Des communautés mécontentes pour leur mise à l’écart viennent de prendre les armes pour se faire entendre, estimant que c’est l’unique option de faire prévaloir leur voix face au traitement de faveur accordé à la coalition des groupes MNLA, HCUA et MAA( dissidents). Qui du gouvernement ou de la communauté internationale faut-il blâmer ? En attendant, la perspective de la reprise du dialogue entre Bamako et les groupes armés menace de basculer davantage le Nord du Mali dans l’anarchie.
Les frustrés, c’est d’abord dans la communauté Imrad du général Touareg loyaliste El Hadj Ag Gamou qu’ils existent. Tellement remontés, ils ont créé la semaine dernière le Groupe d’autodéfense touareg Imrad et alliés (Gatia). Une des raisons du report de la reprise des négociations à Alger pourrait être liée au fait qu’ils ont demandé aux autorités maliennes et internationales la possibilité de participer aux prochains pourparlers à Alger.
On sait que les Imrad sont opposés à l’autonomie du Nord et que le but de leur intention de prendre le maquis est qu’il est devenu nécessaire d’avoir un groupe armé afin de participer au processus de paix. A Alger, le MNLA qui aime se la jouer a profité de sa position favorite pour imposer au gouvernement malien la mise à l’écart des autres mouvements armés qu’il considère comme non belligérants.
Revendiquant près d’un millier de combattants, le Gatia est essentiellement composé d’éléments de tribu Imrad.
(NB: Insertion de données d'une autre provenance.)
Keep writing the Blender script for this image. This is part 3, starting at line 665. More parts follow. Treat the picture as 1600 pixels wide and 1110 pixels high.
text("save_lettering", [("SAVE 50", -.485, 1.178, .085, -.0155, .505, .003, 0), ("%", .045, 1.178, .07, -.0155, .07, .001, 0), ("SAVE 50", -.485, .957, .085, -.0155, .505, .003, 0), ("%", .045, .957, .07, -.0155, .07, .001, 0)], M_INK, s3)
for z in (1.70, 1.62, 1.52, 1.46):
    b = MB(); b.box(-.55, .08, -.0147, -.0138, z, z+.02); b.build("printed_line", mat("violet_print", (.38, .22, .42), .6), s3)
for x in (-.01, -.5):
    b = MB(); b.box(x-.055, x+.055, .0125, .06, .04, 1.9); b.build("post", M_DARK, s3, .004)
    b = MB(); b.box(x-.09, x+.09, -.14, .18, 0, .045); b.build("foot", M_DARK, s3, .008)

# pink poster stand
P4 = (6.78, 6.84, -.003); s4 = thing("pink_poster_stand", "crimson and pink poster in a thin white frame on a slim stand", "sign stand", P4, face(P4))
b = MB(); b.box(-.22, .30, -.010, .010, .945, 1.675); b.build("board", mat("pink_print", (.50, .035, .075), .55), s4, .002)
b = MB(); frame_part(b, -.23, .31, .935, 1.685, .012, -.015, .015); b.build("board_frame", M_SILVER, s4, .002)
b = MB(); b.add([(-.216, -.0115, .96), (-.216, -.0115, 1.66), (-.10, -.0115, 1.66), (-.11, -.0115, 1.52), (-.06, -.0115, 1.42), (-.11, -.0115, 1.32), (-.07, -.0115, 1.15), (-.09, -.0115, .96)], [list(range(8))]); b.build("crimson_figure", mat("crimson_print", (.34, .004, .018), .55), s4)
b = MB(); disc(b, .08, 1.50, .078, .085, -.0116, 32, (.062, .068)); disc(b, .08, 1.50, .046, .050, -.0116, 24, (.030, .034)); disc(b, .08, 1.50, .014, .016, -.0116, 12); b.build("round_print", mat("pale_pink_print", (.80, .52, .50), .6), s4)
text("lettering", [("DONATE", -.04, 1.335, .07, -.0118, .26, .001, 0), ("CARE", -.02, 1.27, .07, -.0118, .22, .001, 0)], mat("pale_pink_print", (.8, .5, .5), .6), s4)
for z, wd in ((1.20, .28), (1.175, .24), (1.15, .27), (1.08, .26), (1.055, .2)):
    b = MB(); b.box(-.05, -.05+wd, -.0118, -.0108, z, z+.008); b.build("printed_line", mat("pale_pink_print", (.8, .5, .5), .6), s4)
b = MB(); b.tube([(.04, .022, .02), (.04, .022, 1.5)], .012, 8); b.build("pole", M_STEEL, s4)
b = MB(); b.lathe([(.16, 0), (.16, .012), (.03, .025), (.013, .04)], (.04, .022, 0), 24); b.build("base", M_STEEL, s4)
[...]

Leurs représentants au sein de forces armées maliennes ont choisi de ne pas quitter les rangs lorsque la plupart des intégrés rejoignait les insurgés en 2012. Pourtant, les Imrad constituent la plus importante communauté Touareg au Mali et leur aire de répartition va de Tombouctou à Kidal en passant par Gao.
Peu d’informations circulent sur l’appartenance communautaire des autres membres du Gatia, mais les frustrés du Nord sont très nombreux. Il y a notamment des Arabes loyalistes, même si d’autres groupes armés comme le MAA originel parlent et agissent en leur nom depuis le début de la crise. Et les communautés arabes représentent des forces politiques et militaires non négligeables dans le Nord du Mali.
Maintenant, c’est à chacun de défendre son terroir dans la zone. Une situation favorisée par le retrait des forces armées maliennes après l’échec de la tentative de sécurisation de la ville de Kidal en mai dernier. Les mouvements armés issus des communautés sédentaires Sonrhaï et Peul ainsi que les Bellahs pourraient suivre la voie des armes comme ils l’ont déjà affirmé par le passé.
Quant au Gatia, le groupe se dit déjà en armé, mais ne compte pas retourner ses armes contre l’Etat malien, selon son secrétaire général Fahad Ah Al-Mahmoud. L’unique objectif, dit-il, c’est pour que les autres communautés qui sont en armes ne leur absolument dictent pas ce qu’ils doivent faire ou pas dans la région.
Le retrait de l’armée malienne a laissé un profond sentiment d’isolation chez les Imrad qui ne savent plus où donner de la tête. Le secrétaire général du Gatia résumait si bien cet isolement lorsqu’il affirmait à la presse qu’ils sont devenus des laissés pour compte. En clair, il est convaincu qu’ils ne peuvent pas être impliqués dans les pourparlers en tant que communauté tout court sans brandir des armes.
Pour forcer la main du gouvernement, il fallait nécessairement en arriver là: créer un groupe armé, comme tous les autres afin de participer au processus de paix. Difficile de dire que tout ça, c est la rançon du traitement de faveur que la communauté internationale et le gouvernement malien ont accordé au groupe MNLA.
Ce qui est certain, si à Alger il n’y avait pas eu deux feuilles de route séparées, Gatia n’aurait probablement pas existé. On a même fait à Bamako la promotion de la seule feuille de route signée avec le MNLA, toute chose qui contribue à alimenter le sentiment de rejet chez les groupes d’autodéfense. Certains ont d’ailleurs entretenu la rumeur sur la possibilité de rejoindre le MNLA.
Mais c’est avec véhémence que Fahad Ag Almahmoud clame son appartenance au Mali et raconte qu’en aucune manière Gatia ne cherche la division du Mali. «On est prêts à faire la paix avec tous nos autres frères qui ne partagent pas la même vision que nous, pourvu qu’ils nous respectent et respectent notre point de vue», avait laissé entendre à un média français. Toutefois, on ne peu jurer de rien dans le poker menteur malien.